Data extract:
⁂

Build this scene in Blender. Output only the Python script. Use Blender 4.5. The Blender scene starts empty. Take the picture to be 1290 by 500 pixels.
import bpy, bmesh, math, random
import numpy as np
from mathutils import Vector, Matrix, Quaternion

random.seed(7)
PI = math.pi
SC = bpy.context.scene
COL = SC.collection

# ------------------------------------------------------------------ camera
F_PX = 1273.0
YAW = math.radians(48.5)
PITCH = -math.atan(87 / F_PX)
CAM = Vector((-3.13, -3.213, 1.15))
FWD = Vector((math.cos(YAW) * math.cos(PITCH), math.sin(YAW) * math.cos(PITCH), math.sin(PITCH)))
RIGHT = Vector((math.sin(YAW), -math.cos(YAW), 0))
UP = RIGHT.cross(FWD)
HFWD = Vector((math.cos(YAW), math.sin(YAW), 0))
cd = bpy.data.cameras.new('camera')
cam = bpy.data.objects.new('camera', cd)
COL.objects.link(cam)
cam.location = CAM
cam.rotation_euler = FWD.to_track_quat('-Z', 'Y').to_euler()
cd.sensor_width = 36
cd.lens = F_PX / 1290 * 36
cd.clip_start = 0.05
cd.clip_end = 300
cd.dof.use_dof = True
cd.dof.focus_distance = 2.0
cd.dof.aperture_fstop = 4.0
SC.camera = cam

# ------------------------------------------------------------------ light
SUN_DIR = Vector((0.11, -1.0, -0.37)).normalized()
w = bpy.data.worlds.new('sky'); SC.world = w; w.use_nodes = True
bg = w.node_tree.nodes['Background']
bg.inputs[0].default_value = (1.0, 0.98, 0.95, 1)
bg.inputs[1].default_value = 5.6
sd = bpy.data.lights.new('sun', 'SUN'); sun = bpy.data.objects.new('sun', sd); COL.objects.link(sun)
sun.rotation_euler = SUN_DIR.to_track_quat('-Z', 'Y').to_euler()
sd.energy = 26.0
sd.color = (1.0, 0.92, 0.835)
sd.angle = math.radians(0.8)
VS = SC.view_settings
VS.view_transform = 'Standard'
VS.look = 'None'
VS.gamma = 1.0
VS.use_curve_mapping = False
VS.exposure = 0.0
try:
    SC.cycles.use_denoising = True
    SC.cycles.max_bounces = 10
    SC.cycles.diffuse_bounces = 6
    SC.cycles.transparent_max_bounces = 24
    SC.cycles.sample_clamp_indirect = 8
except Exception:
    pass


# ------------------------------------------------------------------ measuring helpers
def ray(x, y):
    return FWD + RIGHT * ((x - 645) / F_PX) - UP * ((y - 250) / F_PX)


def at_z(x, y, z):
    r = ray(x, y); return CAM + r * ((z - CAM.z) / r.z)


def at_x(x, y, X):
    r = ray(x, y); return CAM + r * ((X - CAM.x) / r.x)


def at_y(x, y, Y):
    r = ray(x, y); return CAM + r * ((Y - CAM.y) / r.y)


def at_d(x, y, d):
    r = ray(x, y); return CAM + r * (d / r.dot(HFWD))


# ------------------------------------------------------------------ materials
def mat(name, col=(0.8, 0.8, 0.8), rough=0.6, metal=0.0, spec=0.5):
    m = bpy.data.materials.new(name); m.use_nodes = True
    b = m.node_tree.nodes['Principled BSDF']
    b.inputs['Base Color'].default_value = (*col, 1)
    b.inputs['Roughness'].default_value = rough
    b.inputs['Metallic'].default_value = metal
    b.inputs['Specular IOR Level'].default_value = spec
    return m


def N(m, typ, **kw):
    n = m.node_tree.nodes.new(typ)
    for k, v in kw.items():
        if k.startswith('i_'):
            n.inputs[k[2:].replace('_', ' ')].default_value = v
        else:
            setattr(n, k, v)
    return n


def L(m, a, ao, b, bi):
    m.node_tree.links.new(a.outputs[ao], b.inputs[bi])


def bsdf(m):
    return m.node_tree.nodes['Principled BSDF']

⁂

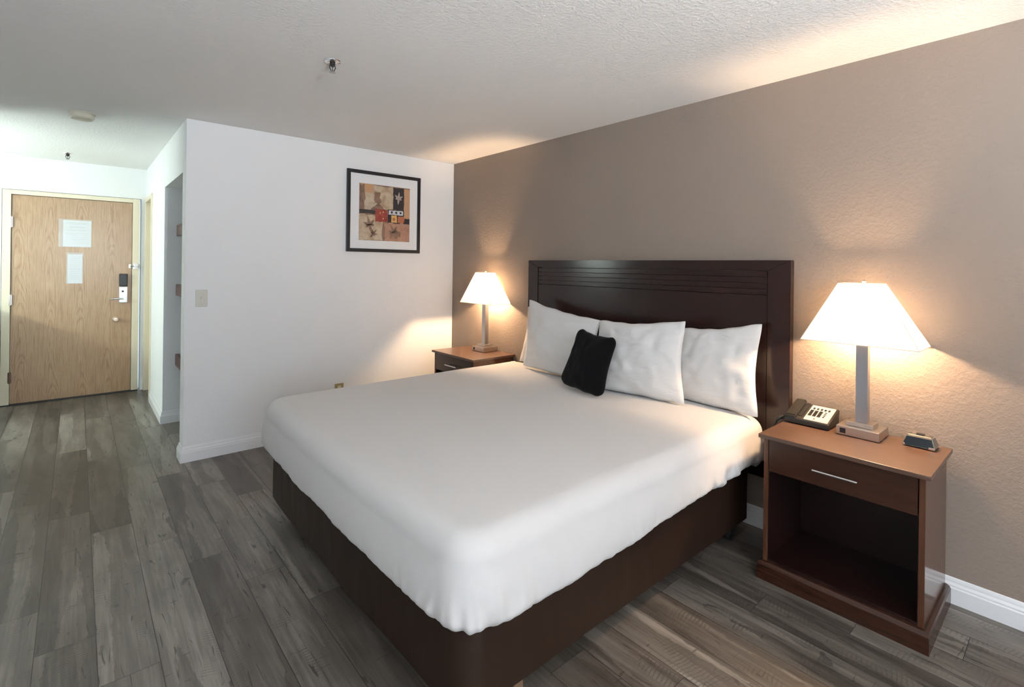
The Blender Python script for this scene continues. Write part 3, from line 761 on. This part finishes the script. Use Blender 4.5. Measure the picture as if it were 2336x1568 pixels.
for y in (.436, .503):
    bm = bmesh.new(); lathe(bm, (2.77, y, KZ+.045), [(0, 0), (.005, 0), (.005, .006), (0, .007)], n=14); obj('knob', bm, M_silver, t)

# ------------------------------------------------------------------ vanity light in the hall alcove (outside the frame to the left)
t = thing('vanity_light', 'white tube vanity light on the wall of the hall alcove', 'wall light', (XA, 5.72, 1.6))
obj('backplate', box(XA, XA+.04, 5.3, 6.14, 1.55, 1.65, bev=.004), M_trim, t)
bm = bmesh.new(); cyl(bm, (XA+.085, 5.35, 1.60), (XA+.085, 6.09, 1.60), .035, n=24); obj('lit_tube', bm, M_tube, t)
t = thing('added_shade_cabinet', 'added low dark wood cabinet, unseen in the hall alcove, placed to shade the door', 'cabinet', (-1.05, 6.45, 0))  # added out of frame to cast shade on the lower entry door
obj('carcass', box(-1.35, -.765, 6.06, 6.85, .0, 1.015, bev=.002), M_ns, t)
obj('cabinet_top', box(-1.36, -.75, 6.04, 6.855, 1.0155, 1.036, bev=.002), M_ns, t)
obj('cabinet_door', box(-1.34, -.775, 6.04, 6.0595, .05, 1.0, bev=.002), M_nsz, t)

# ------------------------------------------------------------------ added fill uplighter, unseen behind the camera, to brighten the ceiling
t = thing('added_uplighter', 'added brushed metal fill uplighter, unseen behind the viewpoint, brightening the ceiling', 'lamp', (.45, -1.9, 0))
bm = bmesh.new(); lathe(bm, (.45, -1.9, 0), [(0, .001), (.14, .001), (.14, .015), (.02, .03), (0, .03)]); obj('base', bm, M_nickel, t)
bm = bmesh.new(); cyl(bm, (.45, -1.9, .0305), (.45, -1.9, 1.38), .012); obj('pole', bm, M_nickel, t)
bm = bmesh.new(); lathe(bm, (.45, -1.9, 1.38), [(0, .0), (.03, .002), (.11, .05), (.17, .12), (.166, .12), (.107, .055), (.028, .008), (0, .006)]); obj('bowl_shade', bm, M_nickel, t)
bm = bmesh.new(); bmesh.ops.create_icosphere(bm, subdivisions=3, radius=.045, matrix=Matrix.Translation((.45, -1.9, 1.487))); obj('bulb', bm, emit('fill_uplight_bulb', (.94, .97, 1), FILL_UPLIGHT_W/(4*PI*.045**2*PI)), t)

⁂

Exercise brief:
Return exactly the lines above from the line that has "The Blender Python" through the line that has "bm, M_silver, t)", inclusive, and nothing else.

Exercise result:
The Blender Python script for this scene continues. Write part 3, from line 761 on. This part finishes the script. Use Blender 4.5. Measure the picture as if it were 2336x1568 pixels.
for y in (.436, .503):
    bm = bmesh.new(); lathe(bm, (2.77, y, KZ+.045), [(0, 0), (.005, 0), (.005, .006), (0, .007)], n=14); obj('knob', bm, M_silver, t)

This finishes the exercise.